Wie aus Ökostrom Ärger wird

Berlin · Überall da, wo neue Stromleitungen geplant werden, legen sich die Bürger schnell quer. Die Proteste dürften zunehmen, wenn stimmt, was die Deutsche Energie Agentur (Dena) errechnen ließ: In den nächsten zehn Jahren müssen bis zu 3600 Kilometer neue Hochspannungsleitungen gebaut werden, um den Ökostrom an die Verbraucher zu bringen.

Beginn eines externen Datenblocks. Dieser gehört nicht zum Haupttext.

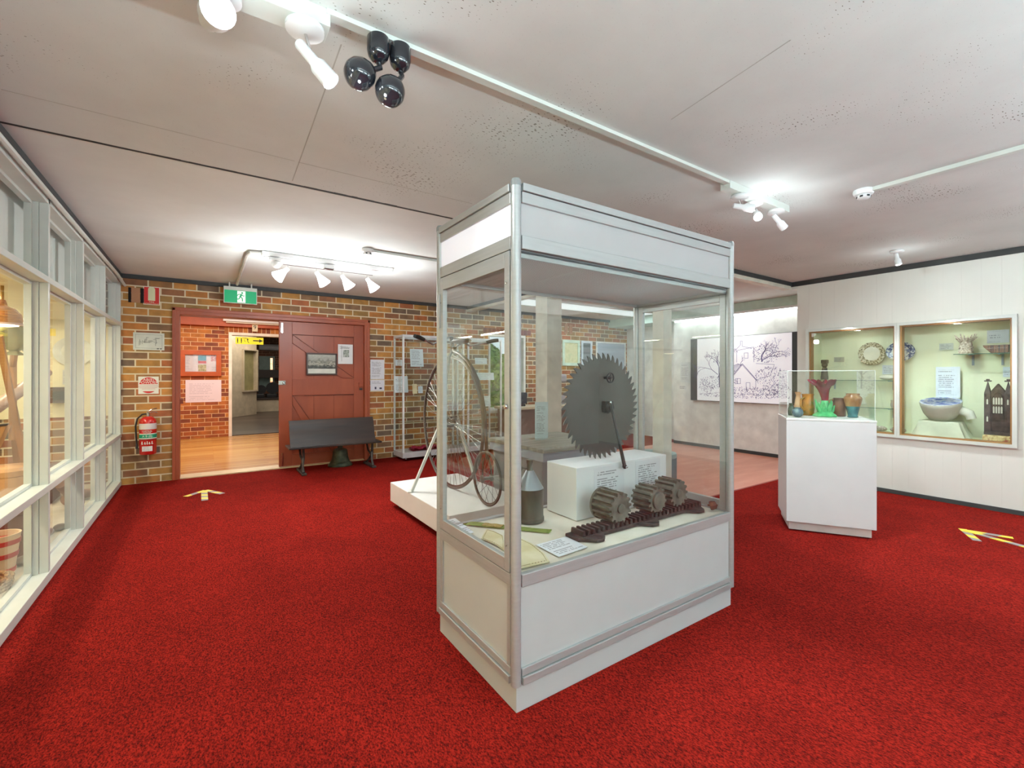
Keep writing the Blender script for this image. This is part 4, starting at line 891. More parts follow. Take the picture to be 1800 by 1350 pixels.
MB().box(ecx-.045, ecx+.045, ecy-r-.002, ecy-r+.02, ez+.04, ez+.095).build('white_label', textmat('ext_label', S(222, 222, 222), S(120, 120, 120), 4), ex)
mb = MB()
for i, x in enumerate((-.045, -.02, 0, .02, .042)): mb.stroke([(x, .115), (x, .15-.008*(i % 2))], .007, -.001); mb.stroke([(x-.008, .128), (x+.01, .12)], .004, -.001)
mb.build('instruction_pictograms', SIGW, ex, mw=T(ecx, ecy-r-.0005, ez))
MB().tube([(ecx, ecy, ez+.42), (ecx, ecy, ez+.455)], .016, 12).build('valve', CHROME, ex, smooth=True)
MB().tube([(ecx-.01, ecy, ez+.455), (ecx+.05, ecy-.01, ez+.468), (ecx+.085, ecy-.01, ez+.46)], .006, 6).build('carry_handle', CHROME, ex, smooth=True)
MB().tube([(ecx-.01, ecy, ez+.465), (ecx+.04, ecy-.01, ez+.50), (ecx+.08, ecy-.01, ez+.51)], .006, 6).build('squeeze_lever', CHROME, ex, smooth=True)
MB().tube([(ecx, ecy, ez+.45), (ecx-.05, ecy-.01, ez+.445), (ecx-.09, ecy-.02, ez+.40), (ecx-.105, ecy-.02, ez+.32), (ecx-.10, ecy-.02, ez+.2), (ecx-.095, ecy-.02, ez+.12)], .0085, 8).build('hose', BLACK, ex, smooth=True)
MB().tube([(ecx-.095, ecy-.02, ez+.12), (ecx-.095, ecy-.02, ez+.07)], [.009, .013], 10).build('nozzle', BLACK, ex, smooth=True)
MB().box(ecx-.03, ecx+.03, ecy+r-.004, YB, ez+.36, ez+.40).build('wall_bracket', DARK, ex)
# exit sign -------------------------------------------------------
yE = 6.42; a = W(393, 502, Y=yE); b_ = W(452, 536, Y=yE); es = thing('exit_sign', ((a.x+b_.x)/2, yE, b_.z), 'green running man exit sign hanging from the ceiling before the brick wall', 'exit sign')
w = b_.x-a.x; h = a.z-b_.z; mwE = T((a.x+b_.x)/2, yE, (a.z+b_.z)/2, 0)
MB().box(-w/2, w/2, 0, .045, -h/2, h/2).build('housing', paint('exit_housing', S(206, 208, 200), .4), es, mw=mwE, bevel=.003)
gh = h*.74; zc_ = -h/2+gh/2+.008
m_green = emit('exit_green', S(10, 160, 104), .35); m_green.node_tree.nodes['Principled BSDF'].inputs['Base Color'].default_value = S(10, 150, 98)
m_ew = emit('exit_white', S(225, 245, 230), .45)
MB().box(-w/2+.008, w/2-.008, -.003, 0, zc_-gh/2, zc_+gh/2).build('green_face', m_green, es, mw=mwE)
MB().box(-.035, .05, -.0045, -.003, zc_-gh/2+.005, zc_+gh/2-.005).build('doorway_symbol', m_ew, es, mw=mwE)
mb = MB(); s = gh/.17; z = zc_; y = -.0048
mb.prism([(.018*s+.012*s*math.cos(q), z+.055*s+.012*s*math.sin(q)) for q in [2*PI*i/14 for i in range(14)]], -.001, 'XZ', (0, y, 0))
for pts, ww in (([(.012, .036), (-.006, .0)], .022), ([(.01, .036), (-.025, .034), (-.042, .012)], .009), ([(.012, .034), (.03, .012), (.045, .02)], .009), ([(-.004, .0), (.02, -.02), (.022, -.062)], .012), ([(-.006, .002), (-.02, -.032), (-.05, -.036)], .012)):
    mb.stroke([(p*s, z+q*s) for p, q in pts], ww*s, y, .001)
mb.build('running_man', m_green, es, mw=mwE)
for x in (-w*.33, w*.33): MB().tube([(x, .02, h/2), (x, .02, ZC-mwE.translation.z)], .008, 8).build('suspension_stem', WHITEW, es, mw=mwE, smooth=True)
# ================================================================ CEILING LIGHTING
LAMPW = paint('lamp_white_enamel', S(228, 228, 228), .35, var=.01)
LED = emit('led_lens', (1, .98, .95, 1), 12)
lights = []
def spot_light(loc, aim, power, ang=1.6, size=.03, blend=.6, col=(.88, .98, 1)):
    l = bpy.data.lights.new('spot_lamp', 'SPOT'); l.energy = power; l.spot_size = ang; l.spot_blend = blend; l.shadow_soft_size = size; l.color = col
    o = bpy.data.objects.new('spot_lamp', l); C.objects.link(o); o.location = loc; o.rotation_euler = (Vector(aim)-Vector(loc)).to_track_quat('-Z', 'Y').to_euler(); return o
def point_light(loc, power, size=.05, col=(1, .97, .93)):
    l = bpy.data.lights.new('bulb_glow', 'POINT'); l.energy = power; l.shadow_soft_size = size; l.color = col
    o = bpy.data.objects.new('bulb_glow', l); C.objects.link(o); o.location = loc; return o
def area_light(loc, aim, sx_, sy_, power, col=(1, 1, 1)):  # serves fitted tubes, window daylight and the added fill lights
    l = bpy.data.lights.new('area_glow', 'AREA'); l.shape = 'RECTANGLE'; l.size = sx_; l.size_y = sy_; l.energy = power; l.color = col
    o = bpy.data.objects.new('area_glow', l); C.objects.link(o); o.location = loc; o.rotation_euler = (Vector(aim)-Vector(loc)).to_track_quat('-Z', 'Y').to_euler(); return o
def spot(base, joint, aim, label, r=.028, ln=.13, discr=.045, power=40, ang=1.7, group=None, glow=.8, lens=LED):
    """ceiling rose, stem and aimed lamp head"""
    base = Vector(base); joint = Vector(joint); t = thing('track_spotlight', base, label, 'spotlight', group)
    MB().lathe([(discr*.9, 0), (discr, -.006), (discr, -.018), (discr*.55, -.026), (.008, -.028)], base, 24).build('rose', LAMPW, t, smooth=True)
    MB().tube([base+Vector((0, 0, -.02)), joint], .005, 8).build('stem', CHROME, t, smooth=True)
    d = (Vector(aim)-joint).normalized(); hs = joint-d*ln*.45
    MB().lathe([(r*.5, 0), (r*.62, .006), (r*.66, ln*.5), (r, ln*.62), (r*1.05, ln), (r*.92, ln), (r*.86, ln*.94)], hs, 20, d).build('lamp_head', LAMPW, t, smooth=True)
    MB().lathe([(r*.86, 0), (r*.9, .004), (r*.6, .012), (.001, .015)], hs+d*ln*.93, 20, d).build('lens', lens, t, smooth=True)
    e = hs+d*(ln+.03)
    spot_light(e, e+d, power, ang)
    if glow: point_light(e+d*.07-Vector((0, 0, .05)), glow*2.2, .03, (.84, .97, 1))
    return t
YT = 1.48
# trunking along the ceiling
conduit('ceiling_trunking', [(-.6, YT+.03, ZC-.026), (W(567, 20, Y=YT).x+.02, YT+.03, ZC-.026)], 0, 'wide white ceiling trunking at the top left carrying two spotlights', square=(.085, .052))
conduit('ceiling_trunking', [(.31, YT, ZC-.008), (2.50, YT, ZC-.008)], 0, 'long slim white trunking crossing the ceiling above the glass case', square=(.034, .016))
conduit('ceiling_trunking', [(2.50, YT+.01, ZC-.022), (3.20, YT+.01, ZC-.022)], 0, 'short deep white trunking carrying three spotlights', square=(.06, .044))
ZT = ZC-.052
PS = W(374, 30, Z=2.21)
spot((PS.x+.02, PS.y, ZT), (PS.x, PS.y, 2.21), (.45, -1.2, 1.3), 'bright white spotlight facing the camera at the top left', .04, .14, .05, 6)
b1 = W(536, 45, Z=ZT-.0); spot((b1.x, b1.y, ZT), (b1.x+.02, b1.y-.02, ZT-.11), (1.7, .6, .2), 'white spotlight on the round rose at the end of the wide trunking', .026, .15, .055, 7)
zt3 = ZC-.044; g3 = 'three spotlights on the short trunking'
for (ub, vb, aim, lab) in ((1300, 345, (4.6, .2, 1.9), 'leftmost of three spotlights on the short trunking, turned sideways'), (1325, 357, (1.2, .2, .6), 'middle of three spotlights on the short trunking, facing the camera'), (1364, 371, (5.4, .8, .2), 'rightmost of three spotlights on the short trunking')):
    p = W(ub, vb, Z=zt3-.005); spot((p.x, p.y, zt3), (p.x+.01, p.y-.01, zt3-.07), aim, lab, .024, .12, .05, (4, 85, 95)[lab[0:3] == 'mid' and 1 or (lab[0:3] == 'rig' and 2 or 0)], (1.5, 1.35, 1.8)[lab[0:3] == 'mid' and 1 or (lab[0:3] == 'rig' and 2 or 0)], group=g3, glow=.5)
p = W(1577, 440, Z=ZC); spot((p.x, p.y, ZC), (p.x, p.y, ZC-.07), (5.35, 1.1, 0), 'single small spotlight on the ceiling near the right wall', .024, .11, .05, 85, 1.9)
# smoke detectors
def detector(x, y, label):
    t = thing('smoke_detector', (x, y, ZC), label, 'smoke detector')
    MB().lathe([(.052, 0), (.054, -.012), (.048, -.028), (.040, -.032)], (x, y, ZC), 26).build('detector_base', LAMPW, t, smooth=True)
    MB().lathe([(.030, -.030), (.034, -.036), (.034, -.048), (.026, -.054), (.002, -.055)], (x, y, ZC), 26).build('sensor_head', LAMPW, t, smooth=True)
    for q in range(6):
        a_ = 2*PI*q/6; MB().box(-.008, .008, -.002, .002, -.005, .005).build('vent', BLACK, t, mw=T(x+.0335*math.cos(a_), y+.0335*math.sin(a_), ZC-.042, a_+PI/2))
    return t
dxx = W(1518, 343, Z=ZC-.03); detector(dxx.x, dxx.y, 'white smoke detector on the ceiling at the right end of the surface conduit')
conduit('cable_conduit', [(dxx.x, dxx.y-.05, ZC-.011), (dxx.x, -1.6, ZC-.011)], 0, 'white surface conduit crossing the ceiling at the right towards the smoke detector', square=(.034, .022))
d2 = W(646, 444, Z=ZC-.03); detector(d2.x, d2.y, 'white smoke detector on the ceiling left of the glass case')
conduit('cable_conduit', [(d2.x+.05, d2.y, ZC-.010), (3.4, d2.y, ZC-.010)], 0, 'white surface conduit leading right from the far smoke detector', square=(.03, .02))
# black twin heads
BG = paint('glossy_black_shell', S(30, 32, 38), .12, coat=.6, var=.01)
for i, (ub, vb, hu, hv, lab) in enumerate(((665, 78, 633, 130, 'left of two glossy black twin ceiling lamps, head turned left'), (701, 92, 686, 160, 'right of two glossy black twin ceiling lamps, head hanging down'))):
    zb = ZC-.016; bp = W(ub, vb, Y=YT-.0+(.0 if i == 0 else -.01)); bx_, by_ = bp.x+(0, .008)[i], YT
    t = thing('emergency_lamp', (bx_, by_, zb), lab, 'lamp', 'black twin lamps under the slim trunking')
    MB().lathe([(.033, 0), (.036, -.004), (.036, -.045), (.031, -.064), (.018, -.078), (.009, -.082)], (bx_, by_, zb), 28).build('cup_base', BG, t, smooth=True)
    hd_ = W(hu, hv, Y=YT+(-.02 if i == 0 else -.03)); j = Vector((bx_+.005, by_-.005, zb-.098))
    d = (hd_-j).normalized()
    MB().tube([(bx_, by_, zb-.078), j, hd_-d*.03], .009, 8).build('knuckle', BG, t, smooth=True)
    MB().lathe([(.012, -.045), (.030, -.040), (.043, -.020), (.048, .002), (.044, .022), (.034, .036), (.016, .045), (.001, .047)], hd_, 28, d).build('shell', BG, t, smooth=True)
    MB().lathe([(.004, 0), (.004, .004)], hd_+d*.046+Vector((.003, -.004, 0)), 8, d).build('screw', CHROME, t)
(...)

Die unter Leitung des Energiewirtschaftlichen Instituts der Universität Köln erstellte Studie geht von ähnlichen Szenarien aus wie die Bundesregierung - also dem massiven Ausbau der Windenergie sowohl auf Nord- und Ostsee wie in Küstennähe an Land. Um den Ökostrom, der dann 39 Prozent der gesamten deutschen Stromerzeugung einnimmt, vom Entstehungsort zu den privaten und industriellen Abnehmern im Westen und Süden der Republik zu transportieren, müssen 3600 Kilometer neue Hochspannungsleitungen konventioneller Art gebaut werden. Kosten: 9,7 Milliarden Euro. Viel weniger, nur 1700 Kilometer neue Leitungen, wären nötig, wenn dabei spezielle Seile eingesetzt würden, die den Strom besser leiten. Allerdings muss dann auch ein Großteil des alten Netzes an diese Technik angepasst werden, was die Gesamtkosten auf 17 Milliarden Euro steigen lässt. Der einzelne Stromkunde würde freilich auch davon wenig spüren. Der Strompreis stiege bei der billigen Lösung laut Energieagentur nur um 0,2 Cent pro Kilowattstunde, bei der teuren um 0,5 Cent.

Auf diesen geringen Unterschied wiesen gestern in der ersten Reaktion die Grünen hin und betonten, dass gewisse Mehrkosten für einen menschen- und umweltfreundlichen Ausbau der Netze durchaus vertretbar seien. Grundsätzlich erkenne ihre Partei an, dass der Ausbau der Netze "richtig und wichtig" sei, sagte die Grünen-Abgeordnete Ingrid Nestle. Sie brachte zusätzlich zu den Spezialseilen auch eine "Teilverkabelung" ins Spiel, die die Dena nur am Rande untersucht hatte. Auch die Deutsche Umwelthilfe sprach sich dafür aus, die Erdkabel-Technologie zu forcieren. "So könnte die Akzeptanz der Neubautrassen vielerorts erheblich verbessert werden." Allerdings ist die Kabel-Technologie erheblich teurer und auf sehr langen Strecken schwer zu handhaben. Eine Komplettlösung für den zusätzlichen Leitungsbedarf mit Stromtunneln käme auf Kosten von über 50 Milliarden Euro.

Die Dena empfahl der Regierung, jetzt schnell in die "trassenscharfe" Planung zu gehen. Wie drängend das Problem ist, zeigt sich darin, dass von den 850 Kilometern neuen Fernleitungen, die die Dena in der ersten Studie im Jahr 2005 für die Zeit bis 2015 empfohlen hatte und die Gegenstand des "Energieleitungsausbaugesetzes" sind, bisher erst 90 Kilometer realisiert wurden. Diese 850 Kilometer setzt die Dena bei ihrer neuen Bedarfsanalyse als realisiert voraus.

In den vergangenen Jahren kam es wiederholt vor, dass Windräder wegen der Netzengpässe angehalten werden mussten.

Die Bundesregierung will im nächsten Jahr ein Konzept für ein "Zielnetz 2050" entwickeln, einen kurzfristigen Bundesnetzplan vorlegen und zugleich die Genehmigungsverfahren beschleunigen. Dann dürften die Proteste auch den Bundestag erreichen.